I came here looking for this question and I find Zengr's answer correct. Thanks Zengr! But there is one modification I would want to see which is getting rid of the '+' operator in his code. This should make multiplication of two arbitrary numbers using NO ARITHMETIC OPERATORS but all bitwise.

Zengr's solution first:

#include<stdio.h>
main()
{
   int a,b,result;     
   printf("nEnter the numbers to be multiplied :");
   scanf("%d%d",&a,&b);         // a>b
   result=0;
   while(b != 0)               // Iterate the loop till b==0
   {
        if (b&01)                // Bitwise &  of the value of b with 01
        {
          result=result+a;     // Add a to result if b is odd .
        }
        a<<=1;                   // Left shifting the value contained in 'a' by 1 
                           // multiplies a by 2 for each loop
        b>>=1;                   // Right shifting the value contained in 'b' by 1.
   }
   printf("nResult:%d",result);
}

My Answer would be:

#include<stdio.h>
main()
{
   int a,b,result;     
   printf("nEnter the numbers to be multiplied :");
   scanf("%d%d",&a,&b);         // a>b
   result=0;
   while(b != 0)               // Iterate the loop till b==0
   {
        if (b&01)                // Bitwise &  of the value of b with 01
        {
          result=add(result,a);     // Add a to result if b is odd .
        }
        a<<=1;                   // Left shifting the value contained in 'a' by 1 
                                // multiplies a by 2 for each loop
        b>>=1;                   // Right shifting the value contained in 'b' by 1.
   }
   printf("nResult:%d",result);
}

where I would write add() as:

int Add(int x, int y)
{
    // Iterate till there is no carry  
    while (y != 0)
    {
        // carry now contains common set bits of x and y
        int carry = x & y;  

        // Sum of bits of x and y where at least one of the bits is not set
        x = x ^ y; 

        // Carry is shifted by one so that adding it to x gives the required sum
        y = carry << 1;
    }
    return x;
}

or recursively adding as:

int Add(int x, int y)
{
    if (y == 0)
        return x;
    else
        return Add( x ^ y, (x & y) << 1);
}

source for addition code: http://www.geeksforgeeks.org/add-two-numbers-without-using-arithmetic-operators/


This one is purely with bit-wise operations.
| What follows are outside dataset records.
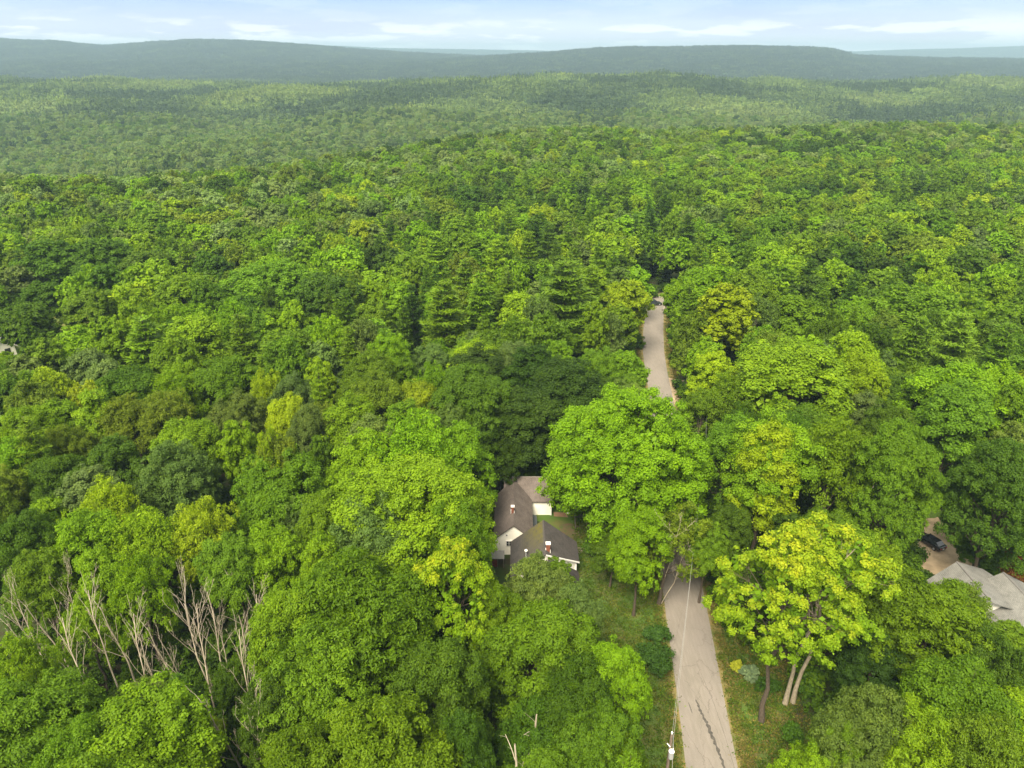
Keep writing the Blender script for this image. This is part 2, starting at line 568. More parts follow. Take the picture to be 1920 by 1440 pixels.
def zt(x, y):
    x = np.asarray(x, float); y = np.asarray(y, float)
    ys = np.maximum(y, 1.0)
    t = np.clip(x / ys, -0.9, 0.9)
    dc = np.interp(t, [-.7, -.35, -.15, 0, .1, .7], [350, 370, 430, 520, 580, 590]) + undul(x, y * 0.2, 61, 260) * 75
    z = -42 * sstep((ys - dc) / 230)
    z = z + 34 * sstep((ys - 800) / 850)
    z = z - 36 * sstep((ys - 1850) / 700)
    far = sstep((ys - dc) / 300)
    z = z + far * (undul(x, y, 3, 380) * 13 + undul(x, y, 5, 900) * 15)
    kn = np.exp(-(((x - 330) / 130) ** 2 + ((y - 1750) / 160) ** 2))
    z = z + 15 * kn
    for R in (RIDGE_A, RIDGE_B, RIDGE_C):
        pxs = np.array(R['px'], float); pys = np.array(R['py'], float)
        v = (pys - 720) / FPX; u = (pxs - 960) / FPX
        tt = u / (CP - v * SP); el = -(SP + v * CP) / (CP - v * SP)
        e = np.interp(x / ys, tt, el)
        top = EYE + e * R['y0'] - 18 + undul(x, y, 11, 500) * 2.5
        s = sstep((ys - (R['y0'] - R['w'])) / R['w']) * (1 - sstep((ys - R['y0'] - 150) / R['back']))
        ramp = s * (1 + 0.10 * undul(x, y, 21, 900) * (1 - s))
        z = np.where(top > z, z + (top - z) * ramp, z)
    return z


def ztf(x, y): return float(zt(np.array([x]), np.array([y]))[0])


def build_ground():
    radii = np.concatenate([[0.0], np.geomspace(12, 300, 26), np.geomspace(310, 14500, 150)])
    th = np.concatenate([np.linspace(-62, 62, 249), np.linspace(62, 298, 60)[1:-1]])
    A, Rr = np.meshgrid(np.radians(th), radii[1:])
    X = np.sin(A) * Rr; Y = np.cos(A) * Rr
    Z = zt(X, Y)
    nr, na = X.shape
    V = np.concatenate([[[0, 0, 0]], np.stack([X.ravel(), Y.ravel(), Z.ravel()], 1)])
    F = []
    for i in range(nr - 1):
        a = 1 + i * na
        for j in range(na):
            k = (j + 1) % na
            F.append((a + j, a + k, a + na + k, a + na + j))
    tri = [(0, 1 + (j + 1) % na, 1 + j) for j in range(na)]
    me = bpy.data.meshes.new("ground")
    me.from_pydata(V.tolist(), [], [f[::-1] for f in F] + tri)
    me.update()
    m, nt, out = nodes("forest_floor")
    p = nt.nodes.new("ShaderNodeBsdfPrincipled"); p.inputs['Roughness'].default_value = 0.95
    p.inputs['Specular IOR Level'].default_value = 0.1
    n1 = noise(nt, 0.35, 8); n2 = noise(nt, 0.012, 6, rough=0.7)
    near = mix_col(nt, map_range(nt, n1, 0.40, 0.6, 0, 1), (0.035, 0.030, 0.015), (0.035, 0.060, 0.014))
    farc = mix_col(nt, map_range(nt, n2, 0.35, 0.65, 0, 1), (0.030, 0.060, 0.016), (0.055, 0.095, 0.022))
    t = nt.nodes.new("ShaderNodeTexCoord"); s = nt.nodes.new("ShaderNodeVectorMath"); s.operation = 'LENGTH'
    nt.links.new(t.outputs['Object'], s.inputs[0])
    nt.links.new(mix_col(nt, map_range(nt, s.outputs['Value'], 300, 1200, 0, 1), near, farc), p.inputs['Base Color'])
    nt.links.new(p.outputs[0], out.inputs['Surface'])
    o = link("ground", me, None, m); tag(o, kind='structure')
    for pl in me.polygons: pl.use_smooth = True
    return o


build_ground()

# ------------------------------------------------------------------ road, verges, lawn, drive
ROAD = [(16.6, 22.2, 30), (18.8, 24.4, 52.2), (19.9, 25.5, 62.1), (21.1, 26.9, 74.6), (22.1, 27.9, 84), (24.6, 30.2, 104), (28.6, 33.9, 128),
        (31.0, 36.2, 144), (32.3, 37.6, 157), (33.9, 39.4, 170.5), (36.6, 42.2, 186.1), (39.3, 44.9, 199.6), (41.2, 46.8, 209),
        (43.4, 49.6, 215), (48, 56, 220), (57, 66, 225), (72, 84, 229)]


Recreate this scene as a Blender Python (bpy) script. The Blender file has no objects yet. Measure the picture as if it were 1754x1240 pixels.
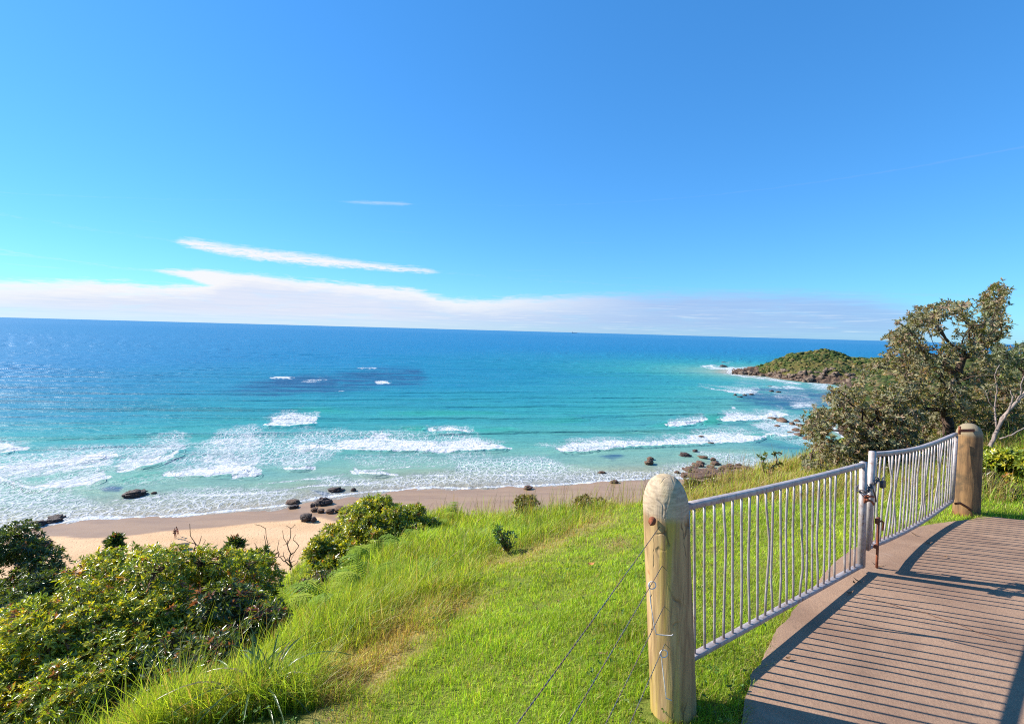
import bpy, math, random
import numpy as np
from mathutils import Vector, Matrix

R = math.radians
rng = np.random.default_rng(7)
random.seed(7)
scene = bpy.context.scene
col = scene.collection

# ------------------------------------------------------------------ camera
EYE = 36.0                      # metres above the sea
F, CX, CY = 830.0, 877.0, 585.0  # focal length and principal point, photo pixels
PITCH, ROLL = R(1.28), R(1.53)
fwd = np.array([0, math.cos(PITCH), -math.sin(PITCH)])
up0 = np.array([0, math.sin(PITCH), math.cos(PITCH)])
r0 = np.array([1.0, 0, 0])
rgt = math.cos(ROLL) * r0 + math.sin(ROLL) * up0
upv = math.cos(ROLL) * up0 - math.sin(ROLL) * r0
cam_d = bpy.data.cameras.new('camera')
cam = bpy.data.objects.new('camera', cam_d)
col.objects.link(cam)
M = Matrix(((rgt[0], upv[0], -fwd[0], 0), (rgt[1], upv[1], -fwd[1], 0), (rgt[2], upv[2], -fwd[2], EYE), (0, 0, 0, 1)))
cam.matrix_world = M
cam_d.sensor_width = 36.0
cam_d.lens = F / 1754 * 36.0
cam_d.shift_y = -35.0 / 1754
cam_d.clip_start = 0.05
cam_d.clip_end = 200000
scene.camera = cam

# ------------------------------------------------------------------ sky and sun
SUN_AZ, SUN_EL = R(-75), R(35.5)   # azimuth measured from +Y towards +X
world = bpy.data.worlds.new('World')
scene.world = world
world.use_nodes = True


class NT:
    """small node-tree helper"""
    def __init__(self, nt):
        self.nt = nt
        nt.nodes.clear()

    def n(self, typ, ins=None, **props):
        nd = self.nt.nodes.new(typ)
        for k, v in props.items():
            setattr(nd, k, v)
        for k, v in (ins or {}).items():
            self.set(nd.inputs[k], v)
        return nd

    def set(self, sock, v):
        if isinstance(v, bpy.types.NodeSocket):
            self.nt.links.new(v, sock)
        else:
            sock.default_value = v

    def math(self, op, a, b=None, c=None, clamp=False):
        nd = self.nt.nodes.new('ShaderNodeMath')
        nd.operation = op
        nd.use_clamp = clamp
        self.set(nd.inputs[0], a)
        if b is not None:
            self.set(nd.inputs[1], b)
        if c is not None:
            self.set(nd.inputs[2], c)
        return nd.outputs[0]

    def mix(self, fac, a, b, blend='MIX'):
        nd = self.nt.nodes.new('ShaderNodeMix')
        nd.data_type = 'RGBA'
        nd.blend_type = blend
        self.set(nd.inputs[0], fac)
        self.set(nd.inputs[6], a if isinstance(a, bpy.types.NodeSocket) else (*a[:3], 1))
        self.set(nd.inputs[7], b if isinstance(b, bpy.types.NodeSocket) else (*b[:3], 1))
        return nd.outputs[2]

    def smooth(self, v, lo, hi, a=0.0, b=1.0):
        nd = self.nt.nodes.new('ShaderNodeMapRange')
        nd.interpolation_type = 'SMOOTHSTEP'
        self.set(nd.inputs[0], v)
        self.set(nd.inputs[1], lo)
        self.set(nd.inputs[2], hi)
        self.set(nd.inputs[3], a)
        self.set(nd.inputs[4], b)
        return nd.outputs[0]

    def ramp(self, v, stops, interp='LINEAR'):
        nd = self.nt.nodes.new('ShaderNodeValToRGB')
        cr = nd.color_ramp
        cr.interpolation = interp
        while len(cr.elements) < len(stops):
            cr.elements.new(0.5)
        for e, (p, c) in zip(cr.elements, stops):
            e.position = p
            e.color = (*c[:3], 1) if not isinstance(c, (int, float)) else (c, c, c, 1)
        self.set(nd.inputs[0], v)
        return nd.outputs[0]

    def curve(self, v, pts):
        """float curve through (x, y) points, all in 0..1"""
        nd = self.nt.nodes.new('ShaderNodeFloatCurve')
        cm = nd.mapping.curves[0]
        pts = sorted(pts)
        while len(cm.points) < len(pts):
            cm.points.new(0.5, 0.5)
        for p, (x, y) in zip(cm.points, pts):
            p.location = (x, y)
        nd.mapping.update()
        self.set(nd.inputs['Value'], v)
        return nd.outputs[0]

    def noise(self, vec, scale, detail=4, rough=0.55, dist=0.0, dims='3D'):
        nd = self.nt.nodes.new('ShaderNodeTexNoise')
        nd.noise_dimensions = dims
        if vec is not None:
            self.set(nd.inputs['Vector'], vec)
        self.set(nd.inputs['Scale'], scale)
        self.set(nd.inputs['Detail'], detail)
        self.set(nd.inputs['Roughness'], rough)
        self.set(nd.inputs['Distortion'], dist)
        return nd.outputs[0]

    def mapping(self, vec, scale=(1, 1, 1), loc=(0, 0, 0), rot=(0, 0, 0)):
        nd = self.nt.nodes.new('ShaderNodeMapping')
        self.set(nd.inputs[0], vec)
        nd.inputs['Scale'].default_value = scale
        nd.inputs['Location'].default_value = loc
        nd.inputs['Rotation'].default_value = rot
        return nd.outputs[0]


def ang(px, py):
    """photo pixel -> world azimuth / elevation in degrees"""
    d = fwd + rgt * (px - CX) / F - upv * (py - CY) / F
    return math.degrees(math.atan2(d[0], d[1])), math.degrees(math.atan2(d[2], math.hypot(d[0], d[1])))


w = NT(world.node_tree)
sky = w.n('ShaderNodeTexSky', sky_type='NISHITA', sun_disc=False, sun_elevation=SUN_EL, sun_rotation=SUN_AZ,
          altitude=30, air_density=1.0, dust_density=0.1, ozone_density=3.0)
hs = w.n('ShaderNodeHueSaturation', {'Hue': 0.497, 'Saturation': 1.22, 'Value': 1.0, 'Color': sky.outputs[0]})
sg = w.n('ShaderNodeGamma', {0: w.mix(1.0, hs.outputs[0], (0.80, 1.14, 1.24), 'MULTIPLY'), 1: 0.65})
skyc = w.n('ShaderNodeVectorMath', {0: sg.outputs[0], 1: (0.99, 1.70, 2.50)}, operation='MULTIPLY').outputs[0]
gen = w.n('ShaderNodeTexCoord').outputs['Generated']
sp = w.n('ShaderNodeSeparateXYZ', {0: gen})
azr = w.math('ARCTAN2', sp.outputs[0], sp.outputs[1])
elr = w.math('ARCSINE', sp.outputs[2])
az = w.math('MULTIPLY', azr, 180 / math.pi)
el = w.math('MULTIPLY', elr, 180 / math.pi)
azn = w.math('MULTIPLY_ADD', az, 1 / 160, 0.5)           # -80..80 deg -> 0..1
cvec = w.n('ShaderNodeCombineXYZ', {0: w.math('MULTIPLY', az, 0.16), 1: el, 2: 0.0}).outputs[0]
nz1 = w.noise(cvec, 0.9, 6, 0.62, 0.3)
nz2 = w.noise(w.mapping(cvec, (1.6, 2.2, 1), (7, 3, 1)), 1.6, 7, 0.68, 0.6)


def az_curve(pts, scale):
    return w.math('MULTIPLY', w.curve(azn, [((ang(x, y)[0] / 160 + 0.5), v / scale) for x, y, v in pts]), scale)


edge_px = [(-500, 500, None), (0, 479, None), (150, 482, None), (290, 488, None), (345, 487, None), (385, 474, None), (430, 470, None), (560, 482, None), (700, 494, None), (790, 512, None),
           (900, 508, None), (1050, 503, None), (1250, 499, None), (1440, 502, None), (1560, 520, None), (1700, 560, None), (2400, 600, None)]
edge = az_curve([(x, y, max(0.05, ang(x, y)[1])) for x, y, _ in edge_px], 10.0)
wob = w.math('MULTIPLY', w.math('SUBTRACT', nz2, 0.5), 1.9)
soft = az_curve([(-500, 480, 1.0), (0, 480, 0.7), (300, 480, 0.5), (700, 480, 0.6), (1000, 480, 0.9), (1500, 480, 1.5), (2400, 480, 2.0)], 3.0)
t = w.math('DIVIDE', w.math('ADD', w.math('SUBTRACT', edge, el), wob), soft)
bank = w.smooth(t, -0.5, 1.0)
dens = az_curve([(-600, 480, 0.9), (0, 480, 0.95), (400, 480, 0.98), (800, 480, 0.92), (1200, 480, 0.86), (1500, 480, 0.78), (1700, 480, 0.3), (2400, 480, 0.1)], 1.0)
bank = w.math('MULTIPLY', bank, dens)
bank = w.math('MULTIPLY', bank, w.smooth(nz1, 0.22, 0.5, 0.72, 1.0))
bank = w.math('MULTIPLY', bank, w.smooth(el, 0.0, 1.6, 0.72, 1.0))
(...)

public int bitwiseMultiply(int a, int b) {
    if (a ==0  || b == 0) {
        return 0;
    }

    if (a == 1) {
        return b;
    }
    else
        if (b == 1) {
            return a;
        }


    int result = 0; // Not needed, just for test
    int initA = a;
    boolean isORNeeded = false;
    while (b != 0 ) {

        if (b == 1) {
            break;
        }

        if ((b & 1) == 1) { // Carry needed, odd number
            result += initA; // Test, not needed
            isORNeeded = true;
        }

        a <<= 1; // Double the a
        b >>= 1; // Half the b
        System.out.println("a=["+a+"], b=["+b+"], result=["+result+"]");
    }

    return (isORNeeded ? (a | initA) : a); // a + result;
}

Assembly algorithm: This follows directly from the fact that ax*7 = (ax*8)-ax.

mov     bx, ax          ;Save AX*1
shl     ax, 1           ;AX := AX*2
shl     ax, 1           ;AX := AX*4
shl     ax, 1           ;AX := AX*8
sub     ax, bx          ;AX := AX*7

Every shift step is a multiplication by 2